Были ещё католики, составлявшие треть населения Германии при Веймарской республике. Гитлер не мог позволить себе роскошь оттолкнуть от себя — как паразитирующих собственников — адептов римско-католической церкви своим расистским гнозисом, в эзотерические детали которого были посвящены лишь идеологи нацизма. В религиозных делах партия заняла позицию нейтралитета.
В 1928 году, когда ежегодные выплаты по плану Дауэса возросли, Германия запротестовала столь яростно, что был создан новый комитет, возглавляемый на этот раз директором «Дженерал электрик» Оуэном Д. Янгом, имевший целью пересмотр исходного плана помощи. С февраля по июнь 1929 года клубы в Париже согласовывали окончательные размеры платежей «в карусели репарационных задолженностей, разыгрывая самый абсурдный эпизод мировой истории» (192); так родился план Янга. То было прямое следствие начатых в 1926 году совместных с французами действий но установлению связей между немецкими платежами и возмещением военных долгов союзников. Согласно этим условиям, Германия была обязана выполнить 59 несколько уменьшённых платежей до 1988 года. Часть этого долга могла быть, по условиям, возмещена в ценных бумагах, то есть сформирована в виде пакетов и продана частным инвесторам на денежных рынках Запада, чтобы выручить наличность для выплат вечно голодной Франции, которая взамен обязывалась к 1930 году вывести войска из Рейнской области, то есть на пять лет раньше исходно оговорённого в условиях Версальского договора срока. Для того чтобы облегчить задачу продажи ценных бумаг и облигаций, в Швейцарии, в Базеле, был учреждён новый банк — Международный расчётный банк. Должность генерального агента была упразднена, и Германия снова стала хозяйкой собственных железных дорог. Великая депрессия отпустила этому плану всего полтора года жизни.

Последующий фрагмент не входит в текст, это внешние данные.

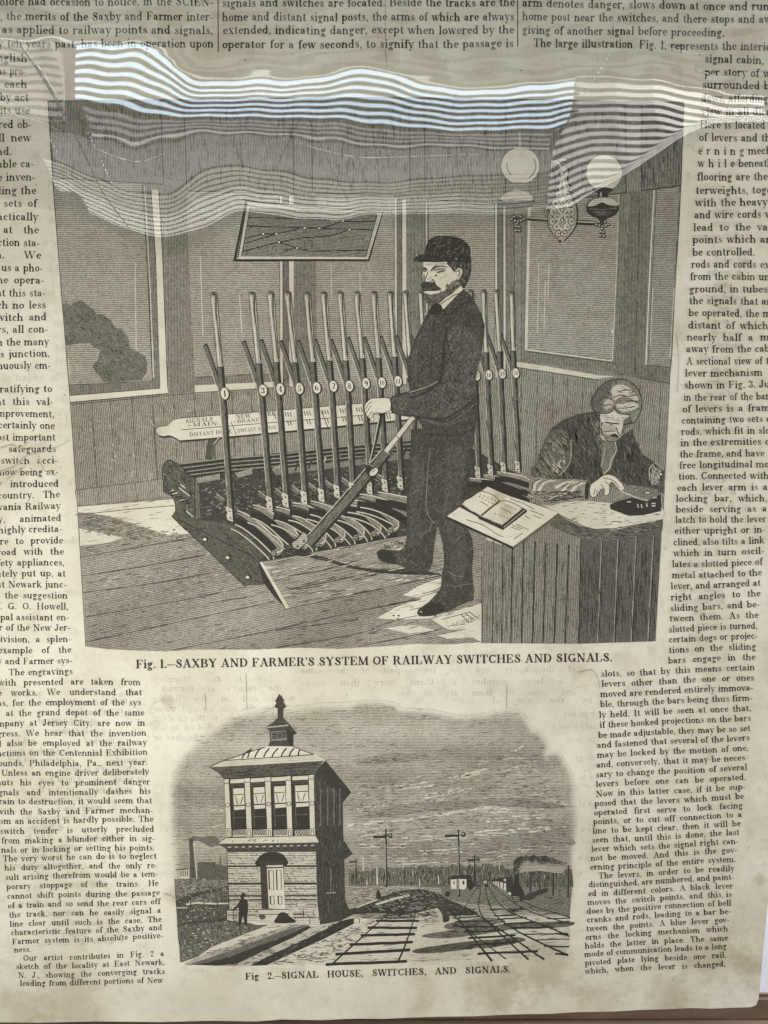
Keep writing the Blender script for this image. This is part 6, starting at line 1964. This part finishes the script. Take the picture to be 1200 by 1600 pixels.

Будучи президентом рейхсбанка и финансовым экспертом германской делегации, Шахт, подписал план Янга в июне 1929 года, но вскоре денежная волна из Нью-Йорка изменила направление и стала высасывать деньги из Германии. Предвидя, что произойдёт дальше, Шахт, вероятно, впал в панику. Надо было срочно покидать тонущий корабль. Так, в декабре, во время окончательных переговоров по уточнению деталей плана, Шахт возмутил стоячую воду, разослав официальное письмо, настоящую «бомбу» — в этом письме от отрекался от всех своих обязательств, используя для этого всю финансовую и дипломатическую иносказательную риторику, на какую оказался способен. Правительство, заявлял он, внесло дополнения, которые нарушили условия исходного документа (193). Эффект был столь неблагоприятным, что министерство финансов порекомендовало Шахту подать в отставку, то есть сделать именно то, чего Шахт и хотел добиться своим озорством. В марте 1930 года президент Гинденбург, возмущённый тем, что показалось ему «позорным малодушием и внутренним бунтом перед лицом противника» (194), и не вполне способный оценить всю глубину мотивов поведения этого дерзкого и вздорного Шахта, высокомерно принял отставку банкира.

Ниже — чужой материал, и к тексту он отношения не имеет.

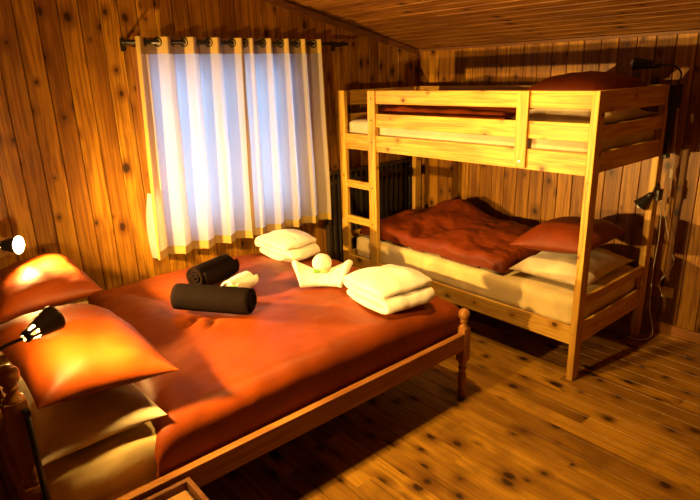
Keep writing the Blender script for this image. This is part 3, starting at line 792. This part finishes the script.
for sx in (x0 + 0.02, x1 - 0.02):
    for sy in (y0 + 0.02, y1 - 0.02):
        part('leg', M_trim, tb, [(sx - 0.018, sx + 0.018, sy - 0.018, sy + 0.018, 0.001, 0.33)])

# ------------------------------------------------------------------ towel figure and small soaps
fig = thing('towel_figure', 'white towel folded into a winged figure with a round head, between the folded towels', 'towel', (1.06, -1.03, lie(1.06, -1.03, .08) + 0.016), (0, 0, math.radians(46)))
bm = bmesh.new(); NU, NV = 40, 16; G = {}
for i in range(NU + 1):
    u = -1 + 2 * i / NU
    for j in range(NV + 1):
        v = j / NV
        wing = abs(u) ** 1.8
        x = u * (0.115 + 0.055 * v * abs(u))
        y = -0.065 + 0.11 * v - 0.02 * wing
        z = 0.0 + v * (0.035 + 0.085 * abs(u) ** 2.2) + 0.030 * math.sin(PI * v) * (1 - u * u) + 0.006 * fbm(u * 3, v * 3, 4, 2)
        G[i, j] = bm.verts.new((x, y, z))
for i in range(NU):
    for j in range(NV): bm.faces.new((G[i, j], G[i + 1, j], G[i + 1, j + 1], G[i, j + 1]))
o = link('winged_body', bm, M_terry, fig, smooth=True, recalc=False); solid(o, 0.042, 0); subsurf(o, 1)
bm = bmesh.new(); sphere(bm, (0, 0.02, 0.105), 0.055, 24, 16, (1, 0.95, 0.98))
for v in bm.verts: v.co += (v.co - Vector((0, 0.02, 0.105))).normalized() * 0.004 * fbm(v.co.x * 10, v.co.y * 10, v.co.z * 10, 3)
link('rolled_head', bm, M_terry, fig, smooth=True)
def soap(label, loc, mat, rz):
    bm = bmesh.new(); box(bm, -0.022, 0.022, -0.014, 0.014, 0, 0.018, bev=0.006)
    return tag(link('wrapped_soap', bm, mat, loc=loc, rot=(0.4, 0, rz), smooth=True), label, 'soap')
soap('small tan wrapped soap on the right of the winged towel figure\'s lap', (1.085, -1.03, 0.70), M_soap, 0.8)
soap('small green wrapped soap on the left of the winged towel figure\'s lap', (1.055, -1.06, 0.70), M_green, 0.9)
soap('small green wrapped soap between the black roll and the white washcloth', (0.95, -1.53, 0.70), M_green, 0.3)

Надо отдать должное Шахту, он, не жалея усилий, хотя и безрезультатно, пытался всё время своего пребывания на должности управляющего Рейхсбанком (1924-1929 год) обуздать неумеренные заимствования у муниципалитетов, однако он практически ничего не сделал для того, чтобы остановить гигантский поток американских денег и технологий в крупные промышленные центры Германии (195) — и не сделано это было по уважительной причине: именно такова была цель призового испытания, ради которой он подчинился Даллесу в 1922 году. В целом Норман и клубы были в восторге от Шахта. Он хорошо справился со своим поручением. Норман и клубы предполагали, что, как гиеродул великой решётки, он ещё не до конца сыграл свою роль, но пока Шахт вышел в отставку и уехал в своё имение в Бранденбурге, наблюдая за ходом развития событий и почитывая на досуге «Майн Кампф».